Exercise prompt — Will you return, word for word, only the lines from the top of the data below down to and including the one with "sc.camera = co"?

Collected data —
-------------------------

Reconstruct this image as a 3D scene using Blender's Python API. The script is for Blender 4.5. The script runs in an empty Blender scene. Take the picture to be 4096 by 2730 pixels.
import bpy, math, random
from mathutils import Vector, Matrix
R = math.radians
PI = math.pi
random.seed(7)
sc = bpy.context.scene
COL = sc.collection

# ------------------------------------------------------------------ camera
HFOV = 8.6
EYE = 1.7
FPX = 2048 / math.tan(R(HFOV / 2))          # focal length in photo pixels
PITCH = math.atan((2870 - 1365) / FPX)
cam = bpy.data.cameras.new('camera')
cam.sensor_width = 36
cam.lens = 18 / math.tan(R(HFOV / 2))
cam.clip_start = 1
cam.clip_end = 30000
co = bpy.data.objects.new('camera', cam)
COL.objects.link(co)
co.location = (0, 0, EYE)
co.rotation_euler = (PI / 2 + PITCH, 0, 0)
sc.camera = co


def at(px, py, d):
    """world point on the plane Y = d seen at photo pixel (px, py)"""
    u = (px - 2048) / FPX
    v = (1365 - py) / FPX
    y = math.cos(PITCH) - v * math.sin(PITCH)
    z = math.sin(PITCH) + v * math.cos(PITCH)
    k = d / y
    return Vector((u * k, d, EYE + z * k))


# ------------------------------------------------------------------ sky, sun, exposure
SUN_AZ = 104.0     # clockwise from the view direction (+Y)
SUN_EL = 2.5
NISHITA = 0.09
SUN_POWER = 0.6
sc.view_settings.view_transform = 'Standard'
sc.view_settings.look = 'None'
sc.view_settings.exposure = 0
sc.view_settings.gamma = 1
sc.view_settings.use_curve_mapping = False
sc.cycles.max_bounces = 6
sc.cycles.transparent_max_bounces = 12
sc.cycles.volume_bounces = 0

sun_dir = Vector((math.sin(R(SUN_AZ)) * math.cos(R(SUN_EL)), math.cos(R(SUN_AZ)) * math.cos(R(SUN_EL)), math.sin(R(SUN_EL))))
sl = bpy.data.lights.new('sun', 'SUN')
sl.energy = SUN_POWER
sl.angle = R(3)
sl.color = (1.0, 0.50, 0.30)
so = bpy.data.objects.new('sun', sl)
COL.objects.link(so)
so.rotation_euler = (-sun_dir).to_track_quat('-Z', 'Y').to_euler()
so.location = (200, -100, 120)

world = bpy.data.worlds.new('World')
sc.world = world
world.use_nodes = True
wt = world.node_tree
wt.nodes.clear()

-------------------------

The solution —
Reconstruct this image as a 3D scene using Blender's Python API. The script is for Blender 4.5. The script runs in an empty Blender scene. Take the picture to be 4096 by 2730 pixels.
import bpy, math, random
from mathutils import Vector, Matrix
R = math.radians
PI = math.pi
random.seed(7)
sc = bpy.context.scene
COL = sc.collection

# ------------------------------------------------------------------ camera
HFOV = 8.6
EYE = 1.7
FPX = 2048 / math.tan(R(HFOV / 2))          # focal length in photo pixels
PITCH = math.atan((2870 - 1365) / FPX)
cam = bpy.data.cameras.new('camera')
cam.sensor_width = 36
cam.lens = 18 / math.tan(R(HFOV / 2))
cam.clip_start = 1
cam.clip_end = 30000
co = bpy.data.objects.new('camera', cam)
COL.objects.link(co)
co.location = (0, 0, EYE)
co.rotation_euler = (PI / 2 + PITCH, 0, 0)
sc.camera = co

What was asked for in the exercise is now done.